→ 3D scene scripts

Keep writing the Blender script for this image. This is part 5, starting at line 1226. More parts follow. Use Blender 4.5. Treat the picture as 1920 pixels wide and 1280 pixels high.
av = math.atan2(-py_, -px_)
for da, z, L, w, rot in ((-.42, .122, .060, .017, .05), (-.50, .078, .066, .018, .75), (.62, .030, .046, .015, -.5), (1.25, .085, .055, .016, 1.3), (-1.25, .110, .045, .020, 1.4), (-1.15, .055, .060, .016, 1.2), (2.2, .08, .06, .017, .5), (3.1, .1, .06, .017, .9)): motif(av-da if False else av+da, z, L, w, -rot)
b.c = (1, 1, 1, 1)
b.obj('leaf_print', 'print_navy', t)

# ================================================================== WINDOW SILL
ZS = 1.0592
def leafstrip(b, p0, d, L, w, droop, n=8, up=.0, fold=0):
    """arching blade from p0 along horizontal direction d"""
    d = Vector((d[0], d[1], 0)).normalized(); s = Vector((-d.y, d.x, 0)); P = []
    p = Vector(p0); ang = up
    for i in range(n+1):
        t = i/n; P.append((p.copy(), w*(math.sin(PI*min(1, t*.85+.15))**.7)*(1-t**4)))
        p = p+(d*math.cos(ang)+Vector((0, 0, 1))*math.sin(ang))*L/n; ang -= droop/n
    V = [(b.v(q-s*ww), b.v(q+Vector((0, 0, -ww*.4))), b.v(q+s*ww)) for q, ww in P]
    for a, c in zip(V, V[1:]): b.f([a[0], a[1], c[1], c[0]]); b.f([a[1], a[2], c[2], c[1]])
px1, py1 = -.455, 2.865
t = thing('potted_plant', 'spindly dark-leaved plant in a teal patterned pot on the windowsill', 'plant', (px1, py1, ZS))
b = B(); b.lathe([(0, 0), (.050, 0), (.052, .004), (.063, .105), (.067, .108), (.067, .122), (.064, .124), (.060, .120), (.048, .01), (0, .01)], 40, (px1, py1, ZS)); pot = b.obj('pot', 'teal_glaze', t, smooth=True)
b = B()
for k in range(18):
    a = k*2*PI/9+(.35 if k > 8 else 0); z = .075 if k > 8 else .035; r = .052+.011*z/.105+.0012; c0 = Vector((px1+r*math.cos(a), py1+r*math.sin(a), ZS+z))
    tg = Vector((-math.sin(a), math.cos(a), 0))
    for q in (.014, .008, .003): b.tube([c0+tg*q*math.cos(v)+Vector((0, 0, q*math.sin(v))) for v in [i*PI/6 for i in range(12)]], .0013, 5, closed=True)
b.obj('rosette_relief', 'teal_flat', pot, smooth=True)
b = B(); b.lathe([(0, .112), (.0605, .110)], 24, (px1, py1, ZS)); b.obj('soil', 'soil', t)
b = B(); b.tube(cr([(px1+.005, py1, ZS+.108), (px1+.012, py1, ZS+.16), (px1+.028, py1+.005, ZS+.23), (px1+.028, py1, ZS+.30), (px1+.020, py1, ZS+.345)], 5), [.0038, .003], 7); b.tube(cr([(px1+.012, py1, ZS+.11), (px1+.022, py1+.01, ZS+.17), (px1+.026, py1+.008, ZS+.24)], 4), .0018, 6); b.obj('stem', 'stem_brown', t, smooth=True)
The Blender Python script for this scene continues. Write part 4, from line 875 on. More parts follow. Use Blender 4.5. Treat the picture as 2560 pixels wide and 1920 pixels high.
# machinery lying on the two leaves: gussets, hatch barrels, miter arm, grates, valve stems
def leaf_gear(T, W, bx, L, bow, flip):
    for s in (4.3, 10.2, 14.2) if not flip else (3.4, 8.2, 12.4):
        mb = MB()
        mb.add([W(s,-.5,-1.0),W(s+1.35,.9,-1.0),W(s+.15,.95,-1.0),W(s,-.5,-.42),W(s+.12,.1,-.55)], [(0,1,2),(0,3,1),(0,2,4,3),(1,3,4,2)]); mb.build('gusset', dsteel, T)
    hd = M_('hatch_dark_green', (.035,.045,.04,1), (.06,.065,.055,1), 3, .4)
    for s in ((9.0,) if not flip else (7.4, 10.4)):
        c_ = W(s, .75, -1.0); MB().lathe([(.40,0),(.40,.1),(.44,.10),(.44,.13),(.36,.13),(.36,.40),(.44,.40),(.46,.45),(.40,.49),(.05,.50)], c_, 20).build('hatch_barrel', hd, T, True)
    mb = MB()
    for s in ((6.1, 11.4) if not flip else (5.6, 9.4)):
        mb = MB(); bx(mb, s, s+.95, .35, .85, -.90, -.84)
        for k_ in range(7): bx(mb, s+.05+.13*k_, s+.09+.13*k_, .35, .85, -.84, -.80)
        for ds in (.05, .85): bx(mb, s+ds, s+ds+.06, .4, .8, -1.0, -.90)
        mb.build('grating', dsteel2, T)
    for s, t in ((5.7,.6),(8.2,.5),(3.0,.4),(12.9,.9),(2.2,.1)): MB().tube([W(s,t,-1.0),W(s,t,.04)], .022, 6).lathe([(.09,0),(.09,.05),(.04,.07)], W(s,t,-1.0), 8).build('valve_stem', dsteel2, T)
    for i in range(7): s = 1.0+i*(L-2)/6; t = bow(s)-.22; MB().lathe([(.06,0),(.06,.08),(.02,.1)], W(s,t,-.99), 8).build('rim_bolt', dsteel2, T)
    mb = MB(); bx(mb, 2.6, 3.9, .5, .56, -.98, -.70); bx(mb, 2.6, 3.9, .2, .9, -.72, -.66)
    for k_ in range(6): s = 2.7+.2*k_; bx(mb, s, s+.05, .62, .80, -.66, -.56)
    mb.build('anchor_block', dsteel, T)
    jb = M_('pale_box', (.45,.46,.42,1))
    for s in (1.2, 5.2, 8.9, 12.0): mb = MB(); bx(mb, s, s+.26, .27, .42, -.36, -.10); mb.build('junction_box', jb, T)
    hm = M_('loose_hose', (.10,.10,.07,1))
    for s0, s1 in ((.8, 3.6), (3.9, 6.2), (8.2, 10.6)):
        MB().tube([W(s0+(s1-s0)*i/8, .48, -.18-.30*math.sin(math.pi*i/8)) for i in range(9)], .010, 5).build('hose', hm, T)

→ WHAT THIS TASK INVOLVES
Only the number is wanted: how many lines of these entries contain the string "More"?

→ ANSWER TO THE TASK
2